* [WORK REQUIRED] Lines containing the word "from" should be extracted in full.

* [RAW DATA]
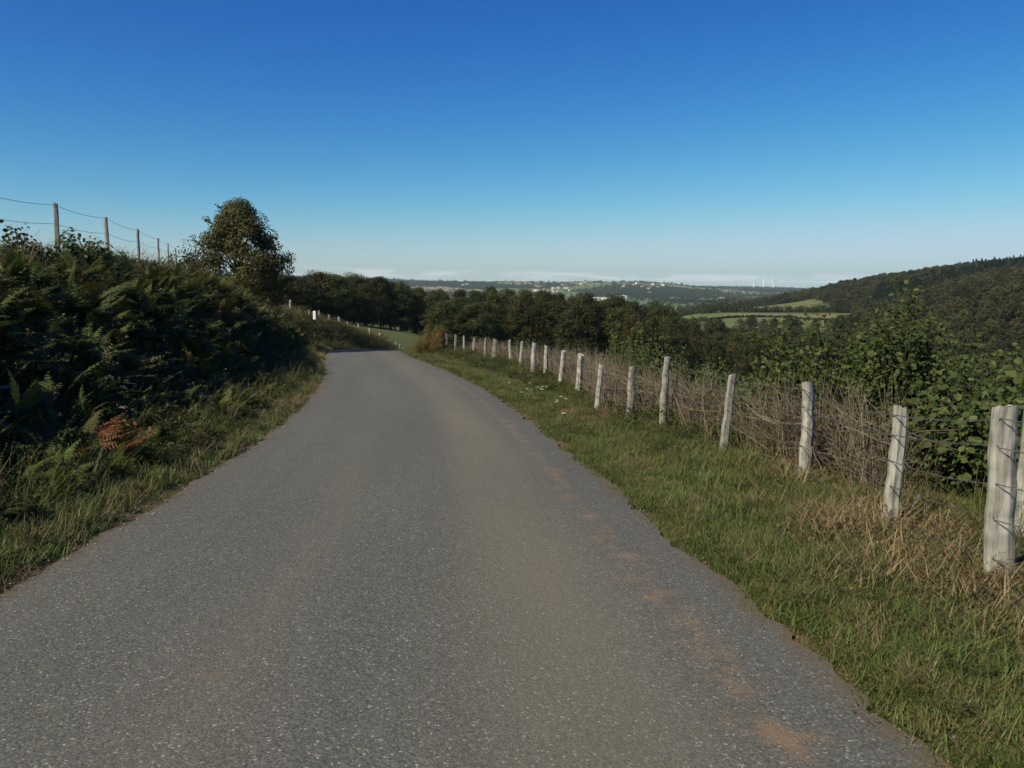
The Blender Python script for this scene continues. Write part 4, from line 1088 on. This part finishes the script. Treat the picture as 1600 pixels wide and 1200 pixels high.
# ------------------------------------------------------------------ shrubs, hedge, single plants
def shrub(name, x, y, prof, label, cat, nsh, per, leaf, mat, seed, group=None, stem='stem', gap=0.0):
    """prof: list of (dx, dy, radius, height) lobes; shoots grow from the base into them"""
    r = np.random.default_rng(seed); g0 = gh(x, y); e = empty(name, (x, y, g0)); tag(e, label, cat, group)
    st, fo = MB(), MB(); tot = sum(p_[4] if len(p_) > 4 else p_[2] ** 2 * p_[3] for p_ in prof)
    for p_ in prof:
        dx, dy, rad, h_ = p_[:4]; k_ = max(3, int(nsh * (p_[4] if len(p_) > 4 else rad ** 2 * h_) / tot))
        gz = gh(x + dx, y + dy) - g0
        for _ in range(k_):
            a_ = r.uniform(0, 6.283); q = math.sqrt(r.uniform()) * rad
            tip = np.array([dx + math.cos(a_) * q, dy + math.sin(a_) * q, gz + h_ * (1 - .45 * (q / rad) ** 2) * r.uniform(.55, 1.03)])
            b = np.array([dx + math.cos(a_) * q * .3 + r.normal(0, .05), dy + math.sin(a_) * q * .3 + r.normal(0, .05), 0]); b[2] = gh(x + b[0], y + b[1]) - g0 - .05
            f = np.linspace(0, 1, 6); Pm = b + np.outer(f, tip - b) + np.outer(f * (1 - f), r.normal(0, .18, 3) + np.array([0, 0, .12])) 
            tube(st, Pm, np.linspace(.009, .002, 6), 3, cap=False)
            v = r.uniform(.22, 1, per) ** .7; C_ = np.stack([np.interp(v, f, Pm[:, i]) for i in range(3)], 1)
            out = unit(r.normal(size=(per, 3)) * [1, 1, .5]); C_ = C_ + out * r.uniform(.02, .16, (per, 1)) * (leaf / .075)
            nr = unit(np.array([-.25, -.35, .9]) + r.normal(0, .55, (per, 3))); dd = unit(out + np.array([0, 0, -.35]))
            sz = leaf * r.uniform(.55, 1.2, per); leaves(fo, C_, dd, nr, sz, sz * .85, .12, hexa=True)
    st.obj('stems', M[stem], e); fo.obj('foliage', M[mat], e)
    return e

shrub('hazel_shrub', 4.75, 9.6, [(0, 0, .6, 2.65, 3.4), (.25, .5, .5, 2.65, 2.4), (-.45, .7, .8, 2.4), (-.9, 1.6, .8, 2.05), (.7, -.3, .9, 2.25), (1.5, .3, 1.0, 2.3)], 'tall leafy hazel behind the near fence posts, its tip rising before the hill', 'shrub', 480, 38, .066, 'leaf_hazel', 61)
shrub('hazel_shrub', 4.75, 7.2, [(0, 0, .75, 1.75), (.8, -.5, .8, 1.65), (-.35, .8, .6, 1.55), (.3, -1.3, .7, 1.45)], 'low broad hazel with large leaves just behind the nearest thick post', 'shrub', 260, 32, .08, 'leaf_hazel', 62)
shrub('hazel_shrub', 4.5, 13.3, [(0, 0, .9, 1.55), (-.6, 1.5, .8, 1.35), (.9, -.8, .9, 1.7), (-.2, 3.2, .9, 1.5)], 'low leafy hazel growing over the dead brushwood in the middle of the fence', 'shrub', 240, 30, .068, 'leaf_hazel', 63)
shrub('hazel_shrub', 3.45, 22.5, [(0, 0, .75, 2.75), (-.5, .5, .7, 2.1), (.7, -.6, .8, 2.3), (-.1, -1.4, .9, 1.7), (1.5, -1.2, .9, 1.9)], 'bright green hazel standing above the brushwood hedge before the wood', 'shrub', 260, 24, .085, 'leaf_hazel', 64)
shrub('hazel_shrub', 1.0, 35.5, [(0, 0, 1.0, 1.9), (-.9, 1.2, .9, 1.6), (1.0, -1.3, 1.0, 1.55)], 'small rounded hazel behind the far fence posts', 'shrub', 130, 22, .09, 'leaf_hazel', 65)
shrub('hazel_shrub', 2.9, 29.0, [(0, 0, 1.0, 1.5), (-.8, 1.6, 1.0, 1.45), (.6, -2.0, 1.0, 1.5)], 'low green hazel thicket behind the fence before the dark wood', 'shrub', 130, 22, .09, 'leaf_hazel', 66)
shrub('ochre_bush', -4.95, 46.5, [(0, 0, .45, 2.0), (-.25, -1.8, .5, 1.1), (.6, 1.6, .5, 1.9), (.5, -1.6, .45, 1.3), (.2, 3.2, .5, 1.7)], 'rust-coloured weedy bush at the road edge on the crest', 'bush', 300, 34, .05, 'ochre', 67)

# dead brushwood woven along the fence
r = np.random.default_rng(71)
a = MB(); path = np.array([(p_[0] + .22, p_[1]) for p_ in POSTS[1:17]])
cum = np.concatenate([[0], np.cumsum(np.hypot(*np.diff(path, axis=0).T))])
h0 = np.array([path[0, 0], path[0, 1], gh(*path[0])])
sN = 6800
sv = 1.2 + (cum[-1] - 1.2) * r.uniform(size=sN) ** 1.15
bx = np.interp(sv, cum, path[:, 0]); by = np.interp(sv, cum, path[:, 1]); off = np.abs(r.normal(0, .33, sN))
tanx = np.gradient(path[:, 0], cum); tx = np.interp(sv, cum, tanx); ty = np.sqrt(np.clip(1 - tx * tx, 0, 1))
bx = bx + off * ty; by = by - off * tx
bz = ground_h(bx, by)
dens = fnoise(sv * .6, sv * 0, 5)
for i in range(sN):
    if (sv[i] < 3.0 and r.uniform() < .45) or (dens[i] < .42 and r.uniform() < .55): continue
    lean = r.normal(0, .45); L_ = r.uniform(.5, 1.18) * (.82 + .5 * dens[i]); lying = r.uniform() < .3
    if lying: lean = r.choice([-1, 1]) * r.uniform(.9, 2.2); z0 = r.uniform(.1, .75); L_ *= 1.2
    else: z0 = -.04
    d = np.array([tx[i] * lean + r.normal(0, .2), ty[i] * lean + r.normal(0, .2), 1.0 if not lying else r.uniform(-.1, .5)]); d = d / np.linalg.norm(d) * L_
    b = np.array([bx[i], by[i], bz[i] + z0]) - h0; cv = r.normal(0, .06, 3)
    P = [b, b + d * .35 + cv, b + d * .7 + cv * .8 + r.normal(0, .02, 3), b + d]
    r0 = r.uniform(.0025, .0075) * (1.0 + .012 * sv[i]); tube(a, P, [r0, r0 * .8, r0 * .6, r0 * .3], 3, cap=False)
    for _ in range(r.integers(0, 3)):
        q = P[1] + (P[2] - P[1]) * r.uniform(); e2 = q + unit(d + r.normal(0, .45, 3)) * L_ * r.uniform(.2, .4); tube(a, [q, e2], [r0 * .55, r0 * .25], 3, cap=False)
hd = a.obj('brushwood_hedge', M['twig']); hd.location = h0
tag(hd, 'hedge of dead reddish-brown brushwood woven along the wire fence', 'hedge')

# tree on the bank
tb = at(378, 470, 46.0); x_, y_ = tb[0], 46.0
def tshape(u): return float(np.interp(u, [0, .15, .35, .6, .8, 1], [.95, 1.05, 1.05, .9, .6, .15]))
mt, mc = make_tree_meshes(901, H=10, W=8.6, base=.05, clumps=230, per=160, leaf=.20, shape=tshape, limbs=16, clump_r=.95)
r = np.random.default_rng(77)
for pz, px_o, ln in ((9.4, -1.6, 1.0), (8.4, -3.0, .9), (6.5, -4.3, 1.0), (5.2, 4.4, .8), (3.2, 4.6, .9), (7.0, 3.3, .7), (9.7, .5, .7), (4.5, -4.8, .8), (3.6, -5.2, .8)):   # straggling outer sprays
    c = np.array([px_o, 0, pz]); dirn = unit(np.array([np.sign(px_o) * 1.0, r.normal(0, .4), .7])); f = r.uniform(0, 1, 70)
    q = c + np.outer((f - .6) * ln * 2, dirn) + r.normal(0, .16, (70, 3)); leaves(mc, q, rand_dirs(70, r), rand_dirs(70, r), .26, .17)
    tube(mt, [c - dirn * 2.2, c, c + dirn * ln * .7], [.05, .03, .01], 4)
tp = at(368, 316, 46.0)
g0 = gh(x_, y_); Ht = tp[2] - g0
bt = empty('bank_tree', (x_, y_, g0)); bt.scale = (.58, .58, Ht / 10.2)
tag(bt, 'bushy olive-brown tree standing on the bank against the sky', 'tree')
mt.obj('trunk', M['bark'], bt, True); mc.obj('crown', M['leaf_oak'], bt)

for i, (dx_, dy_, h_) in enumerate(((-2.6, -1.0, 1.5), (1.6, -1.5, 1.5), (2.9, -.4, 1.2))):
    shrub('bank_bush', x_ + dx_, y_ + dy_, [(0, 0, 1.1, h_), (.9, -.4, .9, h_ * .8)], ['low olive bush at the uphill foot of the bank tree', 'low olive bush at the road-side foot of the bank tree', 'small olive bush just beyond the bank tree'][i], 'bush', 70, 24, .11, 'leaf_oak', 960 + i)
# young shoots breaking the skyline of the bank
for i, (px, ty, y_, sc_) in enumerate([(18, 345, 15.0, .5), (60, 372, 16, .4), (105, 352, 16.5, .4), (135, 358, 17.5, .55), (150, 368, 19, .5), (185, 385, 21, .5), (225, 395, 24, .5), (290, 372, 31, .6), (270, 388, 30, .6)]):
    tp = at(px, ty, y_); x_ = tp[0]; h_ = max(.7, tp[2] - gh(x_, y_))
    shrub('young_shoot', x_, y_, [(0, 0, sc_ * .7, h_), (.2, .3, sc_ * .6, h_ * .75)], ['leafy young shoots on the bank beside the first fence post from the picture edge', 'low leafy shoots between bank fence posts', 'thin leafy shoots beside the tallest post of the bank fence', 'thick leafy shoots between the first two bank fence posts', 'leafy shoots just before the second bank fence post', 'leafy shoots past the second bank fence post', 'leafy shoots near the third bank fence post', 'thin wispy shoots at the left foot of the bank tree', 'low shoots between the last bank fence posts and the tree'][i],
          'shoots', 46, 22, .085, 'leaf_bramble', 800 + i, 'young shoots along the bank top')

# rust-red dead bracken and tall seed heads in the foreground of the left verge
for i, (px, py, y_, L_) in enumerate([(50, 725, 7.9, 1.0), (110, 715, 8.3, .95), (150, 705, 8.8, .95)]):
    tpw = at(px, py, y_); x_ = tpw[0]; g0 = gh(x_, y_); r = np.random.default_rng(850 + i); a = MB()
    for k_ in range(4): frond(a, r, np.array([r.normal(0, .1), r.normal(0, .1), 0.0]), r.uniform(0, 6.28), L_ * r.uniform(.8, 1.1), r.uniform(.75, 1.0), r.uniform(.4, .65))
    o = a.obj('dead_fern', M['fern_brown']); o.location = (x_, y_, g0 - .02)
    tag(o, ['rust-orange dead fern at the edge of the picture on the left verge', 'rust-orange dead fern, middle one of three on the left verge', 'rust-orange dead fern nearest the tall pink flower heads'][i], 'fern', 'dead ferns on the left verge')

def umbel(name, x_, y_, h_, rad, mat, label, group, seed):
    r = np.random.default_rng(seed); g0 = gh(x_, y_); e = empty(name, (x_, y_, g0)); tag(e, label, 'flower', group)
    a = MB(); top = np.array([r.normal(0, .05), r.normal(0, .05), h_]); tube(a, [(0, 0, -.05), (top[0] * .4, top[1] * .4, h_ * .5), top], [.004, .003, .002], 4, cap=False)
    q = r.uniform(.15, .8, 14); leaves(a, np.outer(q, top), unit(r.normal(size=(14, 3)) * [1, 1, .3]), np.array([0, 0, 1.0]) + r.normal(0, .3, (14, 3)), .09, .025)
    for k_ in range(9): tube(a, [top - [0, 0, .05], top + np.array([r.normal(0, rad * .5), r.normal(0, rad * .5), .0])], .0012, 3, cap=False)
    a.obj('stem', M['stem'], e)
    b = MB(); n_ = 70; c = np.stack([r.normal(0, rad * .5, n_), r.normal(0, rad * .5, n_), r.normal(0, rad * .12, n_)], 1) + top
    leaves(b, c, rand_dirs(n_, r) * [1, 1, .3], np.array([0, 0, 1.0]) + r.normal(0, .35, (n_, 3)), rad * .35, rad * .32, .1)
    b.obj('flower_head', mat, e)
yar = [(885, 657), (880, 659), (842, 621), (838, 618), (850, 619), (803, 615), (872, 632), (882, 636), (812, 625), (824, 621), (825, 613), (870, 637), (868, 640), (846, 618)]
for i, (px, py) in enumerate(yar):
    y_ = 1.0 / ((py + 8 - hor(px)) / 1245 - .0755) * 1.42; y_ = min(max(y_, 10), 24)
    umbel('yarrow_flower', at(px, py, y_)[0], y_, random.uniform(.2, .3), .03, M['flower_white'], 'small white yarrow head in the grass verge below the fence', 'white yarrow flowers on the verge', 870 + i)
for i, (px, py, y_) in enumerate([(185, 624, 11.5), (172, 632, 11.6), (183, 645, 11), (150, 660, 10.5), (4, 650, 8.5), (140, 648, 10.8), (190, 665, 10)]):
    tpw = at(px, py, y_); umbel('faded_flower', tpw[0], y_, max(.6, tpw[2] - gh(tpw[0], y_)), .055, M['flower_pink'], ['tallest faded pink flower head above the left verge', 'faded flower head just left of the tallest one', 'faded flower head just below the tallest one', 'low faded flower head above the rusty ferns', 'faded flat flower head at the very edge of the picture', 'faded flower head behind the rusty ferns', 'lowest faded flower head beside the rusty ferns'][i], 'faded flower heads on the left verge', 890 + i)

# ------------------------------------------------------------------ the air
m, t, out = new_mat('haze_air')
pv = nd(t, 'ShaderNodeVolumePrincipled'); pv.inputs['Color'].default_value = (.72, .90, 1.0, 1); pv.inputs['Density'].default_value = 6.0e-5; pv.inputs['Density Attribute'].default_value = ''; pv.inputs['Temperature Attribute'].default_value = ''
pv.inputs['Anisotropy'].default_value = .2
t.links.new(pv.outputs[0], out.inputs['Volume'])
zlo, zhi = float(GZ.min()) - 1.0, max(float(GZ.max()), 160.0) + 20
a = MB(); V_ = [(x_, y_, z_) for z_ in (zlo, zhi) for x_, y_ in ((-10000, -600), (10000, -600), (10000, 10200), (-10000, 10200))]
a.add(V_, [[0, 1, 5, 4], [1, 2, 6, 5], [2, 3, 7, 6], [3, 0, 4, 7], [4, 5, 6, 7], [3, 2, 1, 0]])
hz = a.obj('haze', m); tag(hz, 'thin bluish haze over the far country', 'haze', kind='stuff')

* [REPLY TO THE EXERCISE]
The Blender Python script for this scene continues. Write part 4, from line 1088 on. This part finishes the script. Treat the picture as 1600 pixels wide and 1200 pixels high.
    """prof: list of (dx, dy, radius, height) lobes; shoots grow from the base into them"""
    shrub('young_shoot', x_, y_, [(0, 0, sc_ * .7, h_), (.2, .3, sc_ * .6, h_ * .75)], ['leafy young shoots on the bank beside the first fence post from the picture edge', 'low leafy shoots between bank fence posts', 'thin leafy shoots beside the tallest post of the bank fence', 'thick leafy shoots between the first two bank fence posts', 'leafy shoots just before the second bank fence post', 'leafy shoots past the second bank fence post', 'leafy shoots near the third bank fence post', 'thin wispy shoots at the left foot of the bank tree', 'low shoots between the last bank fence posts and the tree'][i],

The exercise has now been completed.